Allerdings können längst nicht alle Expats ihre gemachten Erfahrungen nach der Rückkehr in beruflichen Erfolg ummünzen. Zwar erhoffen sich in der Studie der Wiener Universität 70 Prozent aller Expats explizit einen Schub für ihre Karriere, aber nur bei einem Drittel geht dieser Wunsch in Erfüllung. Woran liegt das? Warum werden die unbezahlbaren Erfahrungen nicht mehr geschätzt? Diese Frage ist umso berechtigter, also heute unbestritten ist, dass für eine steile Karriere ein Auslandsaufenthalt zwingend ist. Aber eben: Die Rückkehrer erleben oft einen zweiten Kulturschock.
„Man sollte meinen, dass diese Mitarbeitenden mit ihrem internationalen Erfahrungsschatz nach ihrer Rückkehr gehegt und gepflegt werden. Dem ist aber nicht so, ganz im Gegenteil: Viele, die einen Repatrierungsprozess hinter sich gebracht haben, verlassen aus Frustration das Unternehmen“, bestätigt Monika Huemayer, Senior Consultant bei Berlitz, unter dessen Federführung die Langzeitstudie „Global Expatriated Observatory“ durchgeführt wurde. Nur bei 35 Prozent der befragten Expats war die Rückkehr überhaupt geplant, 30 Prozent wären lieber im Ausland geblieben, und 35 Prozent hätten eine neue Herausforderung in einem anderen Land vorgezogen.
Dieses Auseinanderdriften zwischen den Bedürfnissen der Expats und der Firma im Heimatland ist wohl mit ein Grund, weshalb viele nach der Rückkehr im Betrieb nicht mehr weiterkommen.
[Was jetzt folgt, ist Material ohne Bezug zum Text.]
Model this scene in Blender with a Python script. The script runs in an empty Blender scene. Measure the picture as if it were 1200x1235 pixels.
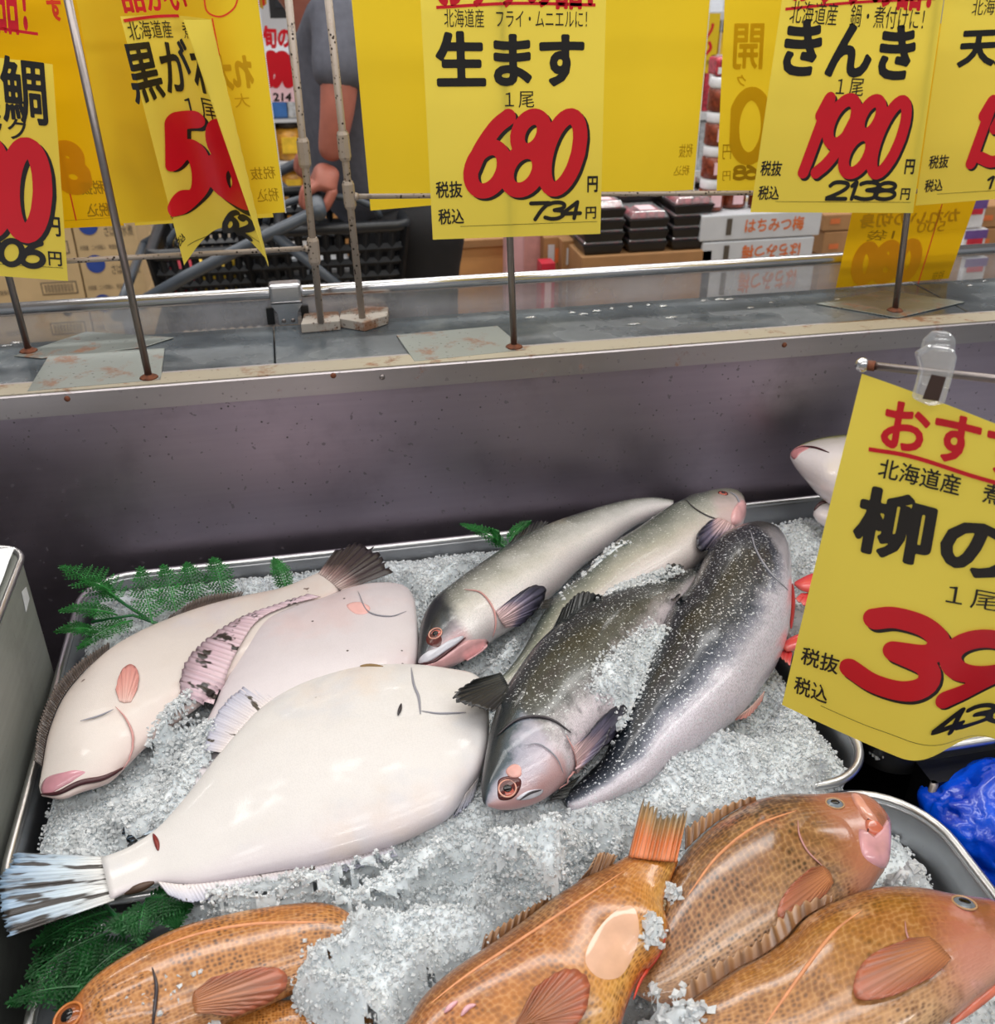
import bpy, bmesh, math, random
from mathutils import Vector, Matrix, noise
from mathutils.bvhtree import BVHTree
import numpy as np

# ------------------------------------------------------------------ camera, world, lights
SC = bpy.context.scene
COL = SC.collection
CAMZ = 1.49
PITCH, YAW, FOC = math.radians(30), math.radians(11.7), 1200.0
cam_d = bpy.data.cameras.new('camera')
cam = bpy.data.objects.new('camera', cam_d)
COL.objects.link(cam)
cam.location = (0, 0, CAMZ)
cam.rotation_euler = (math.pi / 2 - PITCH, 0, -YAW)
cam_d.sensor_fit = 'HORIZONTAL'
cam_d.sensor_width = 36.0
cam_d.lens = 36.0
cam_d.clip_start = 0.02
cam_d.dof.use_dof = True
cam_d.dof.focus_distance = 0.95
cam_d.dof.aperture_fstop = 11.0
SC.camera = cam

SC.view_settings.view_transform = 'Standard'
SC.view_settings.look = 'None'
SC.view_settings.gamma = 1.0
SC.view_settings.exposure = 0.0
SC.view_settings.use_curve_mapping = False
SC.cycles.use_denoising = True
SC.cycles.max_bounces = 8
SC.cycles.transparent_max_bounces = 12

wd = bpy.data.worlds.new('store_air')
SC.world = wd
wd.use_nodes = True
wd.node_tree.nodes['Background'].inputs[0].default_value = (0.93, 0.96, 1.0, 1)
wd.node_tree.nodes['Background'].inputs[1].default_value = 0.3


def area(name, loc, sx, sy, power, color=(1, 0.98, 0.95)):
    l = bpy.data.lights.new(name, 'AREA')
    l.shape = 'RECTANGLE'
    l.size, l.size_y = sx, sy
    l.energy = power
    l.color = color
    o = bpy.data.objects.new(name, l)
    o.location = loc
    COL.objects.link(o)
    return o


area('ceiling_tube_light', (0.3, 0.55, 2.75), 3.6, 0.25, 21)
area('ceiling_tube_light', (0.3, 1.0, 2.75), 3.6, 0.25, 14)
area('ceiling_tube_light', (0.3, -0.9, 2.75), 3.6, 0.25, 38)
area('ceiling_tube_light', (0.5, 2.2, 2.75), 4.5, 0.3, 46)
area('ceiling_tube_light', (0.5, 3.9, 2.75), 5.0, 0.3, 60)

# ------------------------------------------------------------------ pixel <-> place (survey of the photograph)
C0 = Vector((0, 0, CAMZ))
FW = Vector((math.sin(YAW) * math.cos(PITCH), math.cos(YAW) * math.cos(PITCH), -math.sin(PITCH)))
RT = Vector((math.cos(YAW), -math.sin(YAW), 0))
UP = RT.cross(FW)


def ray(x, y):
    return FW + RT * ((x - 600) / FOC) - UP * ((y - 617.5) / FOC)


def PZ(x, y, z):
    r = ray(x, y)
    return C0 + r * ((z - CAMZ) / r.z)


def PY(x, y, Y):
    r = ray(x, y)
    return C0 + r * (Y / r.y)


def PX(x, y, X):
    r = ray(x, y)
    return C0 + r * (X / r.x)


def proj(p):
    d = Vector(p) - C0
    w = d.dot(FW)
    return (600 + FOC * d.dot(RT) / w, 617.5 - FOC * d.dot(UP) / w)


rnd = random.Random(7)


# ------------------------------------------------------------------ object helpers
def thing(name, label, cat, loc=(0, 0, 0), group=None):
    o = bpy.data.objects.new(name, None)
    o.empty_display_size = 0.05
    o.location = loc
    o['label'] = label
    o['category'] = cat
    if group:
        o['group'] = group
    COL.objects.link(o)
    return o


def tag(o, label=None, cat=None, group=None, kind=None):
    if label: o['label'] = label
    if cat: o['category'] = cat
    if group: o['group'] = group
    if kind: o['kind'] = kind
    return o


def wloc(o):
    v = Vector((0, 0, 0))
    while o is not None:
        v += o.location
        o = o.parent
    return v


def mesh(name, V, F, mat, parent=None, uv=None, smooth=True, label=None, origin=None, col=None):
    """vertices in world coordinates; linked as one object under parent"""
    me = bpy.data.meshes.new(name)
    off = Vector((0, 0, 0))
    loc = Vector((0, 0, 0))
    if parent is not None:
        off = wloc(parent)
    elif origin is not None:
        off = Vector(origin)
        loc = off
    me.from_pydata([(v[0] - off[0], v[1] - off[1], v[2] - off[2]) for v in V], [], F)
    if mat is not None:
        for m in (mat if isinstance(mat, (list, tuple)) else [mat]):
            me.materials.append(m)
    if uv is not None:
        ul = me.uv_layers.new(name='UVMap')
        li = np.zeros(len(me.loops), dtype=np.int32)
        me.loops.foreach_get('vertex_index', li)
        ul.data.foreach_set('uv', np.asarray(uv, dtype=np.float32)[li].ravel())
    me.polygons.foreach_set('use_smooth', [smooth] * len(me.polygons))
    me.update()
    o = bpy.data.objects.new(name, me)
    o.location = loc
    if parent is not None:
        o.parent = parent
    if label:
        o['label'] = label
    COL.objects.link(o)
    return o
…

Ein anderer liegt sozusagen in der Natur der Sache: Heimkehrer erfahren die Arbeitsbedingungen im Mutterhaus als weniger flexibel, autonom und unabhängig. Waren sie im Ausland vielleicht für eine grosse Region verantwortlich, müssen sie sich in ihrem Heimatland wieder in die Hierarchien einordnen.
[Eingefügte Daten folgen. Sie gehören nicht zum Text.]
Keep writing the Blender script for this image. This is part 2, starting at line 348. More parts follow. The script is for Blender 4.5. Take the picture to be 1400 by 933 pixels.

Auch ist die Zeit nicht stehen geblieben, während sie weg waren. Einstige Bürokollegen haben neue Aufgaben übernommen, wurden befördert, haben eifrig Kontakte geknüpft, Prozesse wurde verändert, Einheiten geschlossen, neue aufgebaut – kein Wunder, fällt es so manchen Expats schwer, ihren Platz im Unternehmen wieder zu finden. Durch ihren Auslandaufenthalt sind sie aus den bisherigen Karrierenetzwerken herausgefallen, wie auch die Studie „Global Expatriate Observatory“ zeigt. „Ich fühlte mich wie ein Kriegsheimkehrer“, sagte einer der Teilnehmer. „Niemand daheim konnte nachvollziehen, was ich erlebt hatte“. Ein französischer Expat gab zu Protokoll, dass die Firma nicht wusste, was sie mit seinem Profil anfangen sollen, „ich war völlig losgelöst“.
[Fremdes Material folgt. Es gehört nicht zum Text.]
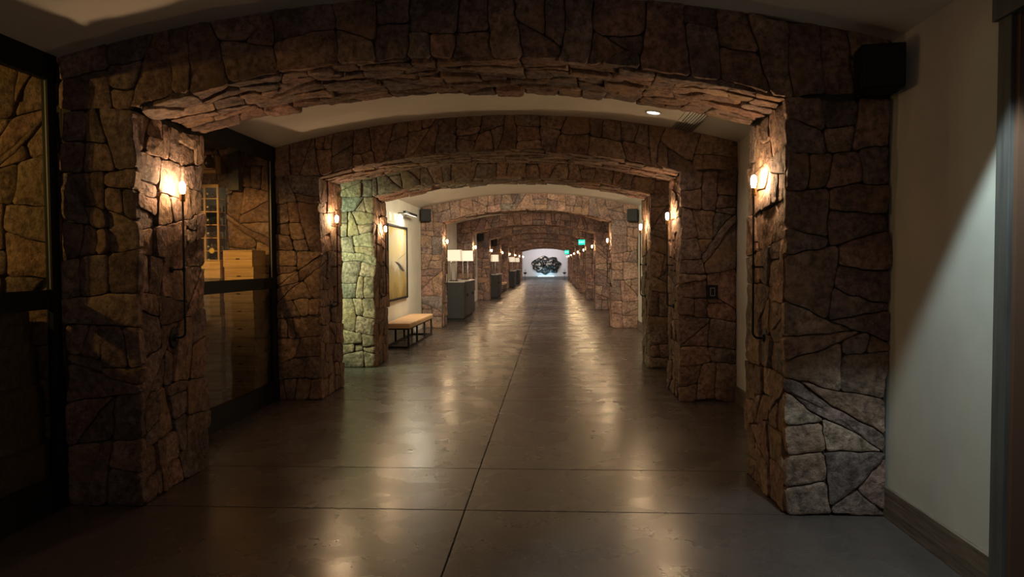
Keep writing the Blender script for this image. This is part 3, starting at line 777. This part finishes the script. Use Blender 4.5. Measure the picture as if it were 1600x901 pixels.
# bottle rack
t = thing('wine_rack', 'tall pine wine rack with rows of bottles in the second cellar', 'wine rack', (-3.99, 8.02, 0))
for k in range(5):
    x = -.31+k*.15
    ob('upright', B(x-.010, x+.010, -.19, -.165, 0, 2.40), PINEZ, t)
ob('top_rail', B(-.325, .305, -.195, -.16, 2.40, 2.435), PINE, t)
ob('back_panel', B(-.32, .30, -.02, .0, 0, 2.42), simple('rack_back', (.05, .06, .07), .7), t)
for r_ in range(16): ob('shelf_rail', B(-.32, .30, -.185, -.02, .10+r_*.145, .108+r_*.145), PINE, t)
bg = simple('bottle_glass', (.012, .02, .016), .12); foil = simple('bottle_foil', (.20, .18, .17), .35, .7)
bp = None
for r_ in range(8, 16):
    for c in range(4):
        x, zz = -3.99-.31+.075+c*.15, .108+r_*.145+.039
        lab = f"dark wine bottle in row {['one','two','three','four','five','six','seven','eight'][15-r_]} from the top of the rack, {['leftmost','second from left','third from left','rightmost'][c]}"
        if bp is None:
            bp = thing('wine_bottle', lab, 'bottle', (x, 7.98, zz), group='wine bottles in the cellar rack')
            ob('bottle_body', lathe(bmesh.new(), [(0, -.0), (.034, -.0), (.038, -.01), (.038, -.13), (.030, -.155), (.015, -.175), (.014, -.20), (0, -.20)], (0, 0, 0), 12, 'Y'), bg, bp, True)
            ob('foil_cap', lathe(bmesh.new(), [(0, -.20), (.0155, -.20), (.0155, -.24), (.012, -.243), (0, -.243)], (0, 0, 0), 10, 'Y'), foil, bp, True)
        else: dup(bp, (x, 7.98, zz), 0, lab)
for (x, zz, c, l) in ((-3.745, 1.70, (.55, .42, .08), 'yellow paper tag hanging on the front of the wine rack'), (-3.90, 1.72, (.5, .45, .38), 'pale round tag hanging on the front of the wine rack')):
    t = thing('hanging_tag', l, 'tag', (x, 7.765, zz))
    ob('card', lathe(bmesh.new(), [(0, 0), (.030, 0), (.030, .003), (0, .003)], (0, 0, 0), 14, 'Y'), simple('tag_card', c, .7), t)
    ob('string', tube(bmesh.new(), [(0, .002, .03), (0, .006, .08)], .0015, 5), GREY, t)
t = thing('display_box', 'small pine display box with a dark vessel on top of the wine rack', 'box', (-3.77, 7.85, 2.435))
ob('wire_stand', tube(tube(bmesh.new(), [(-.04, 0, 0), (-.02, 0, .06), (-.04, 0, .12)], .004, 6), [(.04, 0, 0), (.02, 0, .06), (.04, 0, .12)], .004, 6), GREY, t)
ob('box_body', B(-.075, .075, -.06, .06, .12, .31, bev=.003), PINE, t)
ob('dark_vessel', lathe(bmesh.new(), [(0, .16), (.03, .165), (.055, .21), (.05, .26), (.025, .29), (.03, .31), (0, .31)], (.03, -.115, 0), 16), simple('vessel', (.05, .02, .015), .3), t, True)
ob('vessel_shelf', B(-.03, .09, -.175, -.05, .15, .16), PINE, t)
struct(ob('trim_1', B(-3.62, -3.50, 7.93, 8.02, 2.38, 2.86, bev=.004), DOORW))
# cellar lamps
for (x, y, z, l) in ((-5.0, 3.35, 2.60, 'pendant lamp in the first cellar'), (-3.55, 6.75, 2.74, 'small ceiling lamp in the second cellar')):
    t = thing('pendant_lamp', l+', above the crates', 'lamp', (x, y, z))
    ob('lamp_shade', lathe(bmesh.new(), [(.02, .04), (.07, 0), (.066, 0), (.016, .036)], (0, 0, 0), 18), BLACK, t, True)
    ob('cord', tube(bmesh.new(), [(0, 0, .035), (0, 0, 2.86-z)], .004, 6), BLACK, t)
print('objects', len(bpy.data.objects), 'tris', sum(len(o.data.polygons) for o in bpy.data.objects if o.type == 'MESH'))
Am meisten zu denken gab den Rückkehrern die fehlende Anerkennung der neu gewonnenen Erfahrungen. Nur gerade 19 Prozent der Rückkehrer wurden aktiv vom Arbeitgeber gecoacht. Darin liegt der Schlüssel zu einer erfolgreichen Reintegration. Andreas Bittner, Geschäftsführer des Institutes für Interkulturelles Management, kritisiert, dass es in vielen Firmen kein Konzept gibt, wie die Erfahrung im Ausland systematisch genutzt werden könnte. Die Karriereplanung sollte also zusammen mit dem Unternehmen schon vor der Entsendung erfolgen. Während des Aufenthaltes ist ein permanenter Kontakt mit dem Mutterhaus unerlässlich, idealerweise in Form eines Coachings oder Mentorings.